Brief: Restate the full listing word for word and leave the pictures out.

Dataset content:
>>>

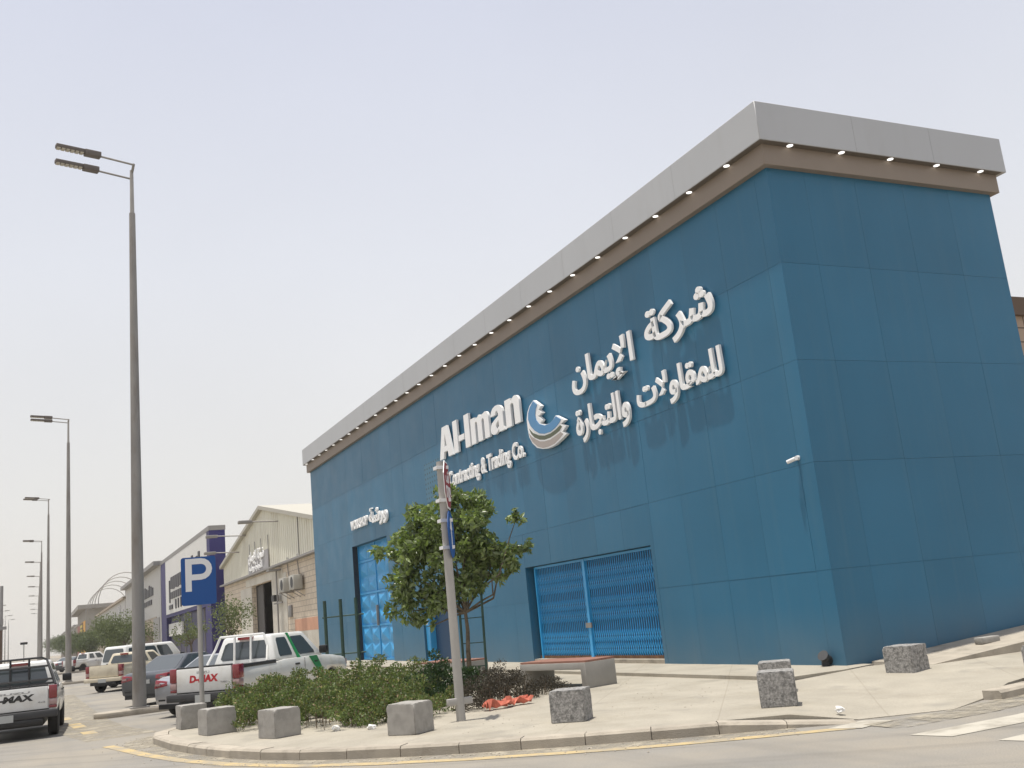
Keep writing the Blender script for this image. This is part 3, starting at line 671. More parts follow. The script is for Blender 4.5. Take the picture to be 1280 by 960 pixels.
#@@FURNITURE
# ------------------------------------------------------------------ street furniture
def lamp_proto():
    t = link('street_lamp', None)
    g = MB()
    prof = [(0, 0.21), (0.02, 0.21), (1.2, 0.20), (16.4, 0.10)]
    g.lathe([(z, r) for z, r in prof], 'Z', n=12); g.build('pole', M_GALV, t)
    MB().tube((0, 0, 16.3), (0, 0, 18.0), 0.075, 0.06, n=10).build('upper_pole', M_GALVL, t)
    MB().box(-0.28, 0.28, -0.28, 0.28, 0, 0.04).build('base_plate', M_GALV, t)
    MB().path([(0.02, -0.6, 17.95), (0.02, 0.6, 17.95)], 0.045).build('cross_bar', M_GALV, t)
    for y in (-0.58, 0.58):
        e = (-1.05, y-0.26, 18.02)
        arm = MB().tube((0.02, y, 17.95), e, 0.035, n=8).build('arm', M_GALV, t)
        d = Vector((-0.97, -0.235, 0.02)); c = Vector(e)
        nrm = Vector((-d.y, d.x, 0)).normalized()*0.13
        def slab(a0, a1, w, z0, z1):
            p = c+d*a0; q = c+d*a1; s = nrm*w; Z = Vector((0, 0, 1))
            return MB().hexa([p-s+Z*z0, q-s+Z*z0, q+s+Z*z0, p+s+Z*z0], [p-s+Z*z1, q-s+Z*z1, q+s+Z*z1, p+s+Z*z1])
        lum = slab(0, 0.52, 1.0, -0.07, 0.12).build('luminaire', M_LUM, t, bevel=0.02)
        slab(0.52, 1.42, 0.85, -0.01, 0.11).build('lamp_head', M_LUM, lum, bevel=0.015)
        g = MB()
        for k in range(6):
            s = slab(0.56+0.145*k, 0.56+0.145*k+0.11, 0.72, -0.045, -0.011); g.add(s.v, s.f)
        g.build('lens_row', M_LUML, lum)
    return t
lamps = [(-12.22,17.84),(-13.1,60.2),(-13.93,101.1),(-14.35,144.7),(-14.35,181.2),(-14.32,216.6),(-14.3,251.9),(-14.3,292.6),(-14.25,340),(-14.2,380),(-14.1,420)]
lab = ['nearest grey street lamp, tall pole on the parking island with twin arms', 'second grey street lamp from the viewer, behind the tall near lamp', 'third grey street lamp along the parking edge', 'fourth grey street lamp along the parking edge']
LP = lamp_proto()
for i, (x, y) in enumerate(lamps):
    t = LP if i == 0 else copy_tree(LP)
    t.location = (x, y, 0.155)
    if i > 0: t.rotation_euler.z = R(random.Random(i).uniform(-2, 8))
    tag(t, lab[i] if i < 4 else '%s grey street lamp from the viewer in the long row, fading into dust haze' % ['fifth', 'sixth', 'seventh', 'eighth', 'ninth', 'tenth', 'farthest'][i-4], 'street lamp', 'street lamps along the road')
    island(x+0.25, y)
for i, (x, y) in enumerate([(-17.5,330),(-17.3,370),(-17.2,415),(-17,460)]):
    t = copy_tree(LP); t.location = (x-8, y, 0.0)
    tag(t, 'far street lamp on the opposite side of the road in haze', 'street lamp', 'street lamps across the road'); t.rotation_euler.z = math.pi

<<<

Task output:
Keep writing the Blender script for this image. This is part 3, starting at line 671. More parts follow. The script is for Blender 4.5. Take the picture to be 1280 by 960 pixels.
#@@FURNITURE
# ------------------------------------------------------------------ street furniture
def lamp_proto():
    t = link('street_lamp', None)
    g = MB()
    prof = [(0, 0.21), (0.02, 0.21), (1.2, 0.20), (16.4, 0.10)]
    g.lathe([(z, r) for z, r in prof], 'Z', n=12); g.build('pole', M_GALV, t)
    MB().tube((0, 0, 16.3), (0, 0, 18.0), 0.075, 0.06, n=10).build('upper_pole', M_GALVL, t)
    MB().box(-0.28, 0.28, -0.28, 0.28, 0, 0.04).build('base_plate', M_GALV, t)
    MB().path([(0.02, -0.6, 17.95), (0.02, 0.6, 17.95)], 0.045).build('cross_bar', M_GALV, t)
    for y in (-0.58, 0.58):
        e = (-1.05, y-0.26, 18.02)
        arm = MB().tube((0.02, y, 17.95), e, 0.035, n=8).build('arm', M_GALV, t)
        d = Vector((-0.97, -0.235, 0.02)); c = Vector(e)
        nrm = Vector((-d.y, d.x, 0)).normalized()*0.13
        def slab(a0, a1, w, z0, z1):
            p = c+d*a0; q = c+d*a1; s = nrm*w; Z = Vector((0, 0, 1))
            return MB().hexa([p-s+Z*z0, q-s+Z*z0, q+s+Z*z0, p+s+Z*z0], [p-s+Z*z1, q-s+Z*z1, q+s+Z*z1, p+s+Z*z1])
        lum = slab(0, 0.52, 1.0, -0.07, 0.12).build('luminaire', M_LUM, t, bevel=0.02)
        slab(0.52, 1.42, 0.85, -0.01, 0.11).build('lamp_head', M_LUM, lum, bevel=0.015)
        g = MB()
        for k in range(6):
            s = slab(0.56+0.145*k, 0.56+0.145*k+0.11, 0.72, -0.045, -0.011); g.add(s.v, s.f)
        g.build('lens_row', M_LUML, lum)
    return t
lamps = [(-12.22,17.84),(-13.1,60.2),(-13.93,101.1),(-14.35,144.7),(-14.35,181.2),(-14.32,216.6),(-14.3,251.9),(-14.3,292.6),(-14.25,340),(-14.2,380),(-14.1,420)]
lab = ['nearest grey street lamp, tall pole on the parking island with twin arms', 'second grey street lamp from the viewer, behind the tall near lamp', 'third grey street lamp along the parking edge', 'fourth grey street lamp along the parking edge']
LP = lamp_proto()
for i, (x, y) in enumerate(lamps):
    t = LP if i == 0 else copy_tree(LP)
    t.location = (x, y, 0.155)
    if i > 0: t.rotation_euler.z = R(random.Random(i).uniform(-2, 8))
    tag(t, lab[i] if i < 4 else '%s grey street lamp from the viewer in the long row, fading into dust haze' % ['fifth', 'sixth', 'seventh', 'eighth', 'ninth', 'tenth', 'farthest'][i-4], 'street lamp', 'street lamps along the road')
    island(x+0.25, y)
for i, (x, y) in enumerate([(-17.5,330),(-17.3,370),(-17.2,415),(-17,460)]):
    t = copy_tree(LP); t.location = (x-8, y, 0.0)
    tag(t, 'far street lamp on the opposite side of the road in haze', 'street lamp', 'street lamps across the road'); t.rotation_euler.z = math.pi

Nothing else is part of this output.